--- START OF Records for the exercise ---
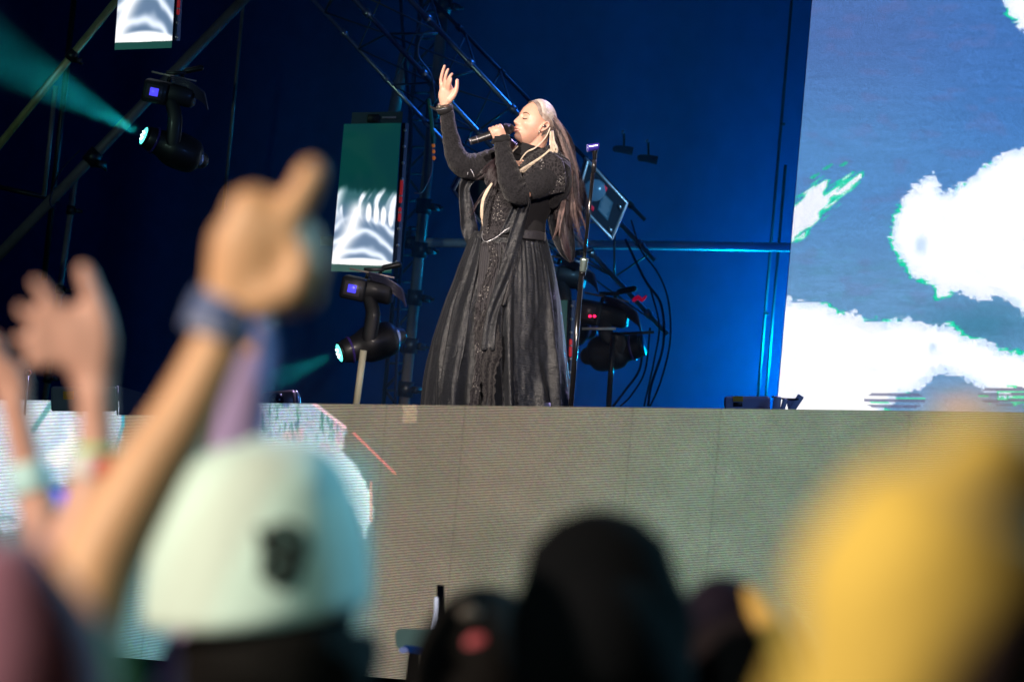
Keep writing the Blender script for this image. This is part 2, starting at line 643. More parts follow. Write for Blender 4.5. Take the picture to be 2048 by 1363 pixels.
# ------------------------------------------------------------------ big LED wall at the right
YW = 18.6
wA = [(2300, 190), (2048, 293), (1992, 312), (1941, 353), (1903, 381), (1885, 384), (1876, 366), (1862, 350), (1840, 359), (1803, 397), (1787, 441), (1780, 473),
      (1796, 517), (1828, 555), (1859, 567), (1878, 596), (1903, 586), (1929, 583), (1954, 602), (1998, 590), (2023, 605), (2048, 630), (2300, 700)]
wB = [(1500, 590), (1569, 596), (1601, 602), (1651, 608), (1683, 624), (1708, 624), (1733, 643), (1771, 643), (1815, 637), (1853, 649), (1903, 649),
      (1929, 671), (1967, 681), (2004, 700), (2048, 706), (2300, 750), (2300, 830), (2048, 807), (2004, 794), (1967, 779), (1935, 760), (1903, 747),
      (1872, 747), (1847, 775), (1800, 788), (1765, 830), (1740, 900), (1500, 900)]
wC = [(1560, 500), (1560, 408), (1590, 404), (1626, 372), (1650, 364), (1648, 385), (1690, 362), (1721, 345), (1727, 356), (1702, 375), (1664, 407), (1632, 441), (1600, 470)]
wD = [(2004, -300), (2004, 0), (2012, 18), (2023, 38), (2048, 66), (2300, 120), (2300, -300)]


def wall_content(X, Y, u, v):
    t = np.clip(Y / 820.0, -0.3, 1.1)
    top = np.array([74, 108, 168.]); mid = np.array([82, 132, 188.]); low = np.array([98, 144, 188.])
    col = np.ones(X.shape + (3,)) * top
    col = mix(col, mid, sst(0.05, 0.4, t))
    col = mix(col, low, sst(0.45, 0.75, t))
    col = mix(col, np.array([58, 112, 182.]), sst(1700, 2050, X) * sst(500, 200, Y) * 0.6)
    bands = vnoise(X * 0.12, Y * 1.3, 6, 3)
    col = col * (0.95 + 0.1 * bands)[..., None]
    bl = sst(0.5, 0.8, vnoise(X * 0.25, Y + 400, 12, 3)) * sst(350, 560, Y)
    col = mix(col, np.array([70, 140, 150.]), bl * 0.2)
    col = mix(col, np.array([120, 108, 160.]), sst(0.6, 0.8, vnoise(X * 0.5, Y, 18, 2)) * 0.18)
    # dark teal pocket between the two clouds, warm dome at the bottom
    col = mix(col, np.array([60, 120, 150.]), np.exp(-(((X - 1960) / 110) ** 2 + ((Y - 650) / 45) ** 2)) * 0.8)
    col = mix(col, np.array([172, 150, 150.]), np.exp(-(((X - 1920) / 70) ** 2 + ((Y - 815) / 40) ** 2)) * 0.9)
    jag = (vnoise(X, Y, 10, 4) - 0.5) * 16 + (vnoise(X * 0.25, Y, 3.2, 2) - 0.5) * 12 + (vnoise(np.zeros_like(X), Y, 3, 1) - 0.5) * 5
    for poly in (wA, wB, wC, wD):
        j = jag if poly is not wC else (vnoise((X * 0.8 - Y * 0.6) * 0.16, X * 0.6 + Y * 0.8, 5, 3) - 0.52) * 34
        d = sdist(X, Y, poly) + j
        g = sst(-6, -2, d) * sst(4, 0, d)
        gm = sst(0.46, 0.6, vnoise(X + 77, Y, 38, 2)) if poly is not wC else np.ones_like(X) * 0.9
        inner = mix(np.ones(X.shape + (3,)) * np.array([205, 222, 244.]), np.array([255, 255, 255.]), sst(2, 26, d)) if poly is not wC else np.ones(X.shape + (3,)) * np.array([225, 230, 242.])
        inner = mix(inner, np.array([178, 204, 232.]), np.exp(-(((X - 1842) / 14) ** 2 + ((Y - 490) / 22) ** 2)) * 0.8)
        inner = mix(inner, np.array([170, 200, 225.]), np.exp(-(((X - 1866) / 9) ** 2 + ((Y - 696) / 12) ** 2)) * 0.8)
        inner = mix(inner, np.array([232, 236, 250.]), sst(0.5, 0.7, vnoise(X, Y + 60, 50, 3)) * 0.6)
        col = mix(col, inner, sst(-3, 1.5, d))
        col = mix(col, np.array([0, 205, 150.]), g * gm * 0.85)
    # torn horizontal lines round the dome
    st = (np.sin(Y * 0.55 + vnoise(X * 0.02, Y, 3, 1) * 2) > 0.1)
    zone = (np.exp(-(((X - 1790) / 60) ** 2 + ((Y - 800) / 20) ** 2)) > 0.35) | (np.exp(-(((X - 2010) / 55) ** 2 + ((Y - 790) / 22) ** 2)) > 0.4)
    col = mix(col, np.array([92, 96, 130.]), (st & zone).astype(float) * 0.8)
    col = mix(col, np.array([60, 225, 160.]), ((~st) & zone & (vnoise(X * 0.1, Y, 4, 1) > 0.62)).astype(float) * 0.8)
    for (x0, y0) in ((1655, 334), (1688, 328), (1629, 352)):
        q = np.abs((X - x0) * 0.5 + (Y - y0)) / 4 + np.abs(X - x0) / 12
        col = mix(col, np.array([30, 190, 140.]), (q < 1).astype(float) * 0.8)
    col = col * (0.95 + 0.1 * _rs.rand(*X.shape, 1))
    return col


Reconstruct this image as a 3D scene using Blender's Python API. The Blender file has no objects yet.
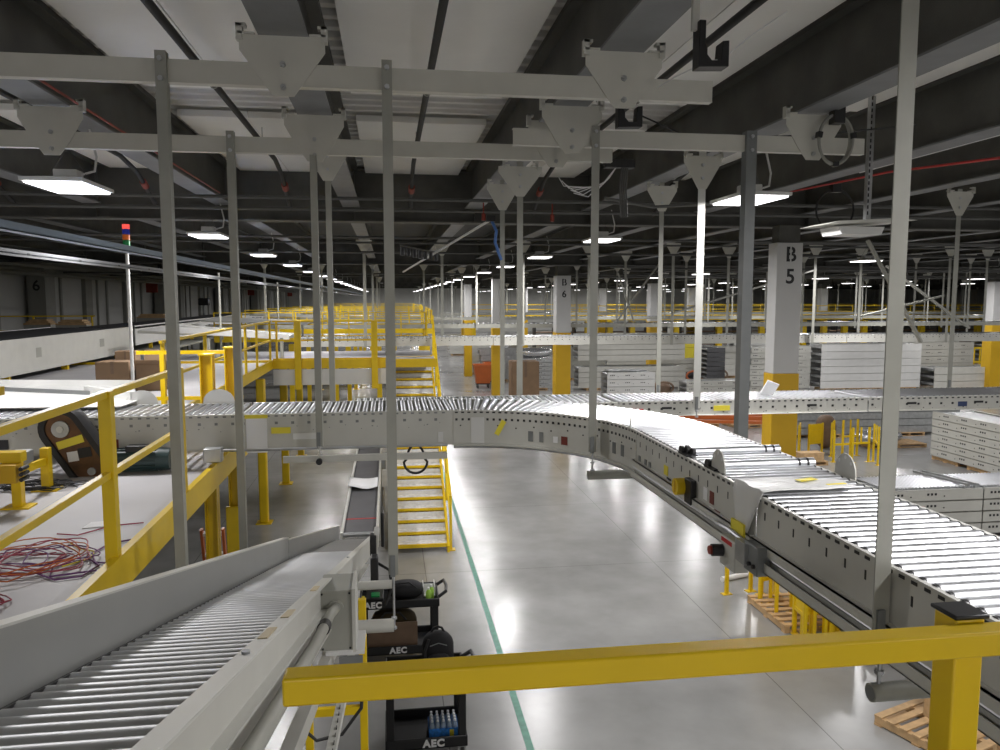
import bpy, math, random
from mathutils import Vector, Matrix
random.seed(7)
C = bpy.context.scene.collection
H = 5.3
F_PX = 780.0
PI = math.pi
ORD = ["first", "second", "third", "fourth", "fifth", "sixth", "seventh", "eighth", "ninth", "tenth", "eleventh",
       "twelfth", "thirteenth", "fourteenth", "fifteenth", "sixteenth", "seventeenth", "eighteenth", "nineteenth", "twentieth"]

# ------------------------------------------------------------------ materials
def mat(name, col, rough=.5, metal=0.0, var=0.0, vscale=3.0, bump=0.0, bscale=60.0, rvar=0.0, emit=0.0, alpha=1.0, trans=0.0, spec=.5):
    m = bpy.data.materials.new(name); m.use_nodes = True
    nt = m.node_tree; b = nt.nodes['Principled BSDF']
    b.inputs['Base Color'].default_value = (*col, 1)
    b.inputs['Roughness'].default_value = rough
    b.inputs['Metallic'].default_value = metal
    b.inputs['Specular IOR Level'].default_value = spec
    if alpha < 1: b.inputs['Alpha'].default_value = alpha
    if trans: b.inputs['Transmission Weight'].default_value = trans
    if emit:
        b.inputs['Emission Color'].default_value = (*col, 1); b.inputs['Emission Strength'].default_value = emit
    if var or bump or rvar:
        tc = nt.nodes.new('ShaderNodeTexCoord')
        n = nt.nodes.new('ShaderNodeTexNoise'); n.inputs['Scale'].default_value = vscale; n.inputs['Detail'].default_value = 6
        nt.links.new(tc.outputs['Object'], n.inputs['Vector'])
        if var:
            r = nt.nodes.new('ShaderNodeMapRange')
            r.inputs['From Min'].default_value = .3; r.inputs['From Max'].default_value = .7
            r.inputs['To Min'].default_value = 1 - var; r.inputs['To Max'].default_value = 1 + var
            nt.links.new(n.outputs['Fac'], r.inputs['Value'])
            mx = nt.nodes.new('ShaderNodeVectorMath'); mx.operation = 'SCALE'
            mx.inputs[0].default_value = col
            nt.links.new(r.outputs['Result'], mx.inputs['Scale']); nt.links.new(mx.outputs['Vector'], b.inputs['Base Color'])
        if rvar:
            r2 = nt.nodes.new('ShaderNodeMapRange')
            r2.inputs['From Min'].default_value = .3; r2.inputs['From Max'].default_value = .7
            r2.inputs['To Min'].default_value = max(.02, rough - rvar); r2.inputs['To Max'].default_value = rough + rvar
            nt.links.new(n.outputs['Fac'], r2.inputs['Value']); nt.links.new(r2.outputs['Result'], b.inputs['Roughness'])
        if bump:
            n2 = nt.nodes.new('ShaderNodeTexNoise'); n2.inputs['Scale'].default_value = bscale; n2.inputs['Detail'].default_value = 4
            nt.links.new(tc.outputs['Object'], n2.inputs['Vector'])
            bp = nt.nodes.new('ShaderNodeBump'); bp.inputs['Strength'].default_value = bump; bp.inputs['Distance'].default_value = .01
            nt.links.new(n2.outputs['Fac'], bp.inputs['Height']); nt.links.new(bp.outputs['Normal'], b.inputs['Normal'])
    return m

M = {}
M['yellow'] = mat('safety yellow paint', (.76, .52, .004), .38, var=.05, vscale=5)
M['grey_paint'] = mat('light grey paint', (.54, .535, .49), .42, var=.04, vscale=4)
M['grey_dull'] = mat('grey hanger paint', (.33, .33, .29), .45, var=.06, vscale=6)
M['channel'] = mat('pale warm grey paint', (.58, .57, .51), .45, var=.04, vscale=5)
M['cream'] = mat('cream tape', (.62, .52, .33), .6)
M['grey_mid'] = mat('grey chute sheet', (.34, .345, .33), .35, metal=.25, var=.03)
M['label_red'] = mat('dark red label', (.17, .03, .022), .5)
M['riser'] = mat('pale riser plate', (.80, .79, .76), .5, var=.06, vscale=20)
M['grey_dark'] = mat('mid grey steel', (.21, .22, .22), .4, metal=.3, var=.08, vscale=5)
M['white'] = mat('white painted sheet', (.68, .68, .66), .45, var=.03)
M['lip'] = mat('bright rail lip', (.62, .62, .58), .35, metal=.2)
M['zinc'] = mat('galvanised roller steel', (.57, .58, .60), .40, metal=1.0, var=.06, vscale=9, rvar=.05)
M['zinc_soft'] = mat('brushed roller steel', (.66, .67, .68), .46, metal=.9, var=.06, vscale=9)
M['zinc_dull'] = mat('dull galvanised steel', (.45, .46, .46), .42, metal=.8, var=.15, vscale=8)
M['black'] = mat('black plastic', (.012, .012, .013), .45)
M['rubber'] = mat('black rubber', (.018, .018, .019), .55)
M['belt'] = mat('grey black conveyor belt', (.085, .085, .09), .6, var=.1)
M['belt_slick'] = mat('grey belt', (.15, .15, .145), .5, var=.05)
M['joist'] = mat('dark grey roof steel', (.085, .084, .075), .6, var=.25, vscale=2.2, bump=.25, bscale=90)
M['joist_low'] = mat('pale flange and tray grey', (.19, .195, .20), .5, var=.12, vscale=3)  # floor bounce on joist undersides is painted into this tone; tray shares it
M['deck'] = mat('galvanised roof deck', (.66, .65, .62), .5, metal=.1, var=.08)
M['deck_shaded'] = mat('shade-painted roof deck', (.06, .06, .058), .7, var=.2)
M['board'] = mat('white ceiling board', (.90, .885, .84), .7, var=.03, vscale=1.5)
M['pipe_black'] = mat('black sprinkler pipe', (.012, .012, .012), .6)
M['pipe_grey'] = mat('grey conduit', (.10, .10, .095), .55, metal=.2)
M['red'] = mat('red fitting paint', (.24, .03, .015), .5)
M['redcable'] = mat('red cable', (.50, .02, .02), .5)
M['blue'] = mat('blue cable', (.05, .15, .42), .5)
M['bluegrey'] = mat('blue grey tray', (.26, .33, .42), .4, metal=.2)
M['orange'] = mat('orange plastic', (.50, .12, .025), .45, var=.06)
M['card'] = mat('brown cardboard', (.24, .155, .09), .8, var=.08)
M['wood'] = mat('pale pallet wood', (.55, .36, .18), .75, var=.18, vscale=8)
M['wall'] = mat('off white wall panel', (.50, .50, .47), .6, var=.04, vscale=1)
M['wall_dark'] = mat('grey pilaster paint', (.27, .27, .24), .6, var=.05)
M['column'] = mat('pale grey column paint', (.55, .55, .54), .5, var=.02)
M['col_yellow'] = mat('yellow column paint', (.60, .36, .006), .45, var=.03)
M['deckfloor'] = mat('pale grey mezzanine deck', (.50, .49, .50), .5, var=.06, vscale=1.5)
M['green_line'] = mat('green floor tape', (.10, .30, .22), .45, var=.15, vscale=10)
M['motor'] = mat('dark green motor paint', (.028, .055, .055), .45)
M['amber'] = mat('amber brown guard plate', (.12, .052, .018), .35, var=.5, vscale=7)
M['tape'] = mat('yellow tape', (.80, .68, .05), .5)
M['paper'] = mat('white paper', (.80, .80, .80), .7)
M['film'] = mat('cloudy plastic film', (.80, .80, .78), .35, alpha=.8)
M['led'] = mat('lit lamp lens', (1.0, .97, .985), .5, emit=4.0)
M['led'].cycles.emission_sampling = 'NONE'
M['green'] = mat('green lens', (.01, .22, .06), .3, emit=.05)
M['olens'] = mat('orange lens', (.75, .16, .02), .3, emit=.12)
M['blens'] = mat('blue lens', (.02, .04, .40), .3, emit=.1)
M['rlens'] = mat('red lens', (1.0, .10, .08), .3, emit=.8)
M['bag'] = mat('black bag fabric', (.012, .012, .014), .75, bump=.4, bscale=150)
M['olive'] = mat('olive brown bag cloth', (.05, .035, .012), .8)
M['board_brown'] = mat('brown board', (.17, .11, .07), .6, var=.15, vscale=5)
M['bottle'] = mat('clear bottle plastic', (.55, .68, .80), .15, trans=.5, alpha=.9)
M['bluewrap'] = mat('blue bottle wrap', (.05, .24, .70), .3, var=.4, vscale=25)
M['lime'] = mat('lime green plastic', (.35, .60, .08), .4)
M['purple'] = mat('purple cable', (.17, .06, .20), .5)
M['darkred'] = mat('dark red cable', (.35, .05, .08), .5)
M['navy'] = mat('navy blue plastic', (.02, .04, .12), .4)
M['silver'] = mat('silver wrap', (.62, .63, .64), .25, metal=.8, bump=.6, bscale=30)
M['wheel'] = mat('grey wheel rubber', (.06, .06, .06), .6)
M['tread'] = mat('worn grey tread plate', (.75, .74, .72), .5, var=.2, vscale=14)

def concrete():
    m = bpy.data.materials.new('polished concrete'); m.use_nodes = True
    nt = m.node_tree; b = nt.nodes['Principled BSDF']; L = nt.links.new
    tc = nt.nodes.new('ShaderNodeTexCoord')
    def noise(s, d=8, rgh=.6):
        n = nt.nodes.new('ShaderNodeTexNoise'); n.inputs['Scale'].default_value = s; n.inputs['Detail'].default_value = d
        n.inputs['Roughness'].default_value = rgh; L(tc.outputs['Object'], n.inputs['Vector']); return n
    a = noise(.30, 5, .5); c = noise(1.6, 6, .55)
    mix = nt.nodes.new('ShaderNodeMath'); mix.operation = 'MULTIPLY_ADD'
    L(c.outputs['Fac'], mix.inputs[0]); mix.inputs[1].default_value = .6; L(a.outputs['Fac'], mix.inputs[2])
    mr = nt.nodes.new('ShaderNodeMapRange'); mr.inputs['From Min'].default_value = .55; mr.inputs['From Max'].default_value = 1.05
    L(mix.outputs[0], mr.inputs['Value'])
    ramp = nt.nodes.new('ShaderNodeMix'); ramp.data_type = 'RGBA'
    L(mr.outputs[0], ramp.inputs[0]); ramp.inputs[6].default_value = (.25, .25, .24, 1); ramp.inputs[7].default_value = (.37, .37, .36, 1)
    # saw-cut control joints every 6.1 m
    sep = nt.nodes.new('ShaderNodeSeparateXYZ'); L(tc.outputs['Object'], sep.inputs[0])
    last = None
    for ax, off in (('X', 2.35), ('Y', 1.75)):
        ad = nt.nodes.new('ShaderNodeMath'); ad.operation = 'ADD'; ad.inputs[1].default_value = off; L(sep.outputs[ax], ad.inputs[0])
        pp = nt.nodes.new('ShaderNodeMath'); pp.operation = 'PINGPONG'; pp.inputs[1].default_value = 2.3; L(ad.outputs[0], pp.inputs[0])
        lt = nt.nodes.new('ShaderNodeMath'); lt.operation = 'LESS_THAN'; lt.inputs[1].default_value = .007; L(pp.outputs[0], lt.inputs[0])
        if last is None: last = lt
        else:
            mxm = nt.nodes.new('ShaderNodeMath'); mxm.operation = 'MAXIMUM'; L(last.outputs[0], mxm.inputs[0]); L(lt.outputs[0], mxm.inputs[1]); last = mxm
    mc = nt.nodes.new('ShaderNodeMix'); mc.data_type = 'RGBA'
    L(last.outputs[0], mc.inputs[0]); L(ramp.outputs[2], mc.inputs[6]); mc.inputs[7].default_value = (.17, .17, .165, 1)
    L(mc.outputs[2], b.inputs['Base Color'])
    rr = nt.nodes.new('ShaderNodeMapRange'); rr.inputs['From Min'].default_value = .35; rr.inputs['From Max'].default_value = .7
    rr.inputs['To Min'].default_value = .19; rr.inputs['To Max'].default_value = .26
    L(a.outputs['Fac'], rr.inputs['Value']); L(rr.outputs[0], b.inputs['Roughness'])
    return m
M['concrete'] = concrete()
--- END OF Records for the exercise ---
What is expected - Copy all lines from the material that hold "roof".

Response to this task -
M['joist'] = mat('dark grey roof steel', (.085, .084, .075), .6, var=.25, vscale=2.2, bump=.25, bscale=90)
M['deck'] = mat('galvanised roof deck', (.66, .65, .62), .5, metal=.1, var=.08)
M['deck_shaded'] = mat('shade-painted roof deck', (.06, .06, .058), .7, var=.2)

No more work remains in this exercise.